I don’t think it’s within your power to pack the niece off to some place where she’d have to take care of herself, just don’t enable her but don’t expect other people to stop doing it. Being an enabler is like any other destructive behavior, it won’t change unless the person doing it wants to change.

It sounds like her only “disorder” is what is known as “big fat spoiled brat syndrome.” I think we’re going to see an epidemic of this condition in the near future as children raised as the centre of the universe start reaching their majority. In my opinion, all you can do is protect yourself from them and their self-centred, grasping, thoughtless, thankless ways.

I’m a little confused–even without the boyfriend, are you considering allowing her to move into your home? If so, why?

Except that she doesn’t appear to even have the basic coping skills to swim. Even joining a service in the hope that she’ll improve is pretty questionable. A d.i. will take the soppy clay of an immature young person and mold and kiln fire him or her into a soldier or Marine, but there has to be actual clay to star with. If all he has to work with is Silly Putty, they’ll drum her out.

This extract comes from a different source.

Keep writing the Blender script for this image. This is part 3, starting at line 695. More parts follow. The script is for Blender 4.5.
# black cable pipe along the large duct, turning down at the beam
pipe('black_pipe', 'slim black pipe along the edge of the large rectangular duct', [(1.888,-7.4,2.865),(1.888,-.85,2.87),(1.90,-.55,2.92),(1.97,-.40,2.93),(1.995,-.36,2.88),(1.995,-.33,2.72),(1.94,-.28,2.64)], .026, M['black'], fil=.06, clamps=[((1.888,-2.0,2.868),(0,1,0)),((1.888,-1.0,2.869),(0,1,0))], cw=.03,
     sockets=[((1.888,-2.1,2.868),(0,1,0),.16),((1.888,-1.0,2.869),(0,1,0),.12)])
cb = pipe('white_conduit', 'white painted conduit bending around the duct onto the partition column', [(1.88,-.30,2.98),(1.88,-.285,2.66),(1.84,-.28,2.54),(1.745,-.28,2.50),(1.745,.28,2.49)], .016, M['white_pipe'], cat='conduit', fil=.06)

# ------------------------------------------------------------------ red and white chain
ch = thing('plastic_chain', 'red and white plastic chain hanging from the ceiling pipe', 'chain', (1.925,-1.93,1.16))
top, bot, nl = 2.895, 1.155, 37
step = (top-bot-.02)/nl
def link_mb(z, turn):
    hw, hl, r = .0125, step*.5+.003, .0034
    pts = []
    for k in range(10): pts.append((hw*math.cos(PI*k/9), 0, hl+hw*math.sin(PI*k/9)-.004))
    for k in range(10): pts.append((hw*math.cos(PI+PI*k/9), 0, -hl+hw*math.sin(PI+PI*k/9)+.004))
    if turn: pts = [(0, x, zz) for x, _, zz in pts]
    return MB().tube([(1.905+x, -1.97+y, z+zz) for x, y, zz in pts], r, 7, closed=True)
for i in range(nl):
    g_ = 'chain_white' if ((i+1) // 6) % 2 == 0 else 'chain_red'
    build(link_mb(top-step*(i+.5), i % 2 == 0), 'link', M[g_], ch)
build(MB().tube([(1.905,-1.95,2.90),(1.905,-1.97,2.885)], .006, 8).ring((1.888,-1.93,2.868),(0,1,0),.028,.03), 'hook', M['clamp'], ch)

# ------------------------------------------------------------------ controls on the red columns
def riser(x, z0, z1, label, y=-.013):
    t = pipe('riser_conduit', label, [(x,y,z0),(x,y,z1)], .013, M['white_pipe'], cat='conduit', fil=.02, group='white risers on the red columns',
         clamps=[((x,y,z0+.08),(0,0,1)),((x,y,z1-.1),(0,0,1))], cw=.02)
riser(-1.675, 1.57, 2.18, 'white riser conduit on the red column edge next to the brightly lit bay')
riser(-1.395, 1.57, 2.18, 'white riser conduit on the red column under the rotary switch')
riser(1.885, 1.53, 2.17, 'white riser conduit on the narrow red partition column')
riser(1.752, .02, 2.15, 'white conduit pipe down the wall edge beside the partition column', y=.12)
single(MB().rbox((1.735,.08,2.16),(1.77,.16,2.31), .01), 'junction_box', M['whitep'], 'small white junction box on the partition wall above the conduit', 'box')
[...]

Culinary school seems to be a sort of dream for people whose entire exposure to commercial food preparation is limited to watching Food Network shows. Cooking is actually damned hard work (although fast moving) and there is no leeway giving to a cook who can’t show up on time or keep his shit together in terms of job performance. I’ve known a lot of cooks who were complete losers in most ways (drug users, felons, general lying scumbags) but none of the ones who lasted any time at all could be accused of being lazy. I’ve never been to culinary school or in the Marine Corps boot camp, but I met one guy who’d done both, and he swore that he’d rather go back to boot than culinary school again. Apparently d.i.s at Recruit Training were less critical of him than his instructors at CIA. :wink:

Stranger

My grandmother is a hard-core enabler, particularly of her two youngest kids. One of them she enabled right through dropping out of high school, jail, two kids with two teenaged mothers, and a heroine addiction.

I am very close to my grandma. The only fight I have ever had with her was about this. She exhibited pathological levels of denial about the kind of person my uncle was (he wasn’t even a sympathetic mooch; on the contrary, he was rude and hostile to almost everyone.) Since she is disabled and increasingly more physically ill, I told her, ‘‘Taking care of them is going to kill you. They don’t appreciate anything you do for them! They aren’t making any changes. They don’t respect you. This isn’t helping them.’’

And she said, ‘‘I don’t care. I’m a mother and that’s what I do. I’m not throwing them out on the street. I can’t do that. This is my purpose in life.’’

I watched her for years, expecting her to drop dead at any moment, but I never in my life imagined that my uncle would die. He died when he was 30, still living in her house and unemployed, of an apparently intentional drug overdose. She took custody of his oldest son and the cycle of enabling continues.

There is nothing you can do about it. The child’s parents know damn well what they are doing. It’s a choice they’ve made, for whatever reason.

And the niece can’t be absolved of responsibility for her own choices, either – that’s what got her into this mess. Your only responsibility is to make it clear you’re disappointed in her actions, and set a good example yourself.

I don’t disagree with you, but you can’t really expect someone who has only known, “ask for thing/receive thing” her whole life to live life any differently. At 19, all she knows is getting taken care of by her parents; her parents had a responsibility to use age-appropriate parenting to wean her off of parental dependence to make a fully realized adult child, and they neglected their responsibility. Now she’s the one who is crippled by their negligence. At some point she does have to realize that she’s only going to get as far in life as she’s willing to push herself, but she’s going to have a long, hard battle to catch up on her growing up (if she ever does).

It sounds like she has a good enough relationship with you to invite her boyfriend to move in with you. Read her the riot act.

Explain that Mommy and Daddy are eventually going to retire and/or die. And its going to happen a LOT sooner than she can imagine at her age. And that there WON’T be enough money left for her to support herself. So its time she became a grownup and started making definite plans about how to support herself.

Point out that Mr. Coast Guard may or may not stick around for the rest of her life, and if he leaves her - by choice or because he gets shot by drug runners, what does she intend to do to survive.

Tell her you will help her with as much advice as you can give, but you aren’t letting men you don’t know move into your place, you aren’t giving her money, and if her parents grow a backbone and kick her out, she isn’t sleeping on your couch.

My parents raised three girls - none of them ever lived at home for more than a summer once we left for college - and although the youngest was a screw up (alcoholic) and we’ve all had lots of help from our mother (I currently pay her to clean my house, but I had to talk her into paying her), a cardboard box or moving home would be a hard choice. Not because my parents aren’t loving supportive folks - they are - but because INDEPENDENCE is absolutely expected by my father. There was always an element of “I’m looking to have my life back when you guys leave the house” and “I’m not planning on being able to afford to support you and still golf in retirement - and I like to golf.”

You know, I really hate this attitude. My mother did that, and not only am I not a finer person, I spent 20 years or so not speaking to her.

Meanwhile, my kids, who were never once turned over my or anyone else’s knees, have grown into fine people and productive citizens.

So drop the child abuse idea. It’s too late now even if it would have worked.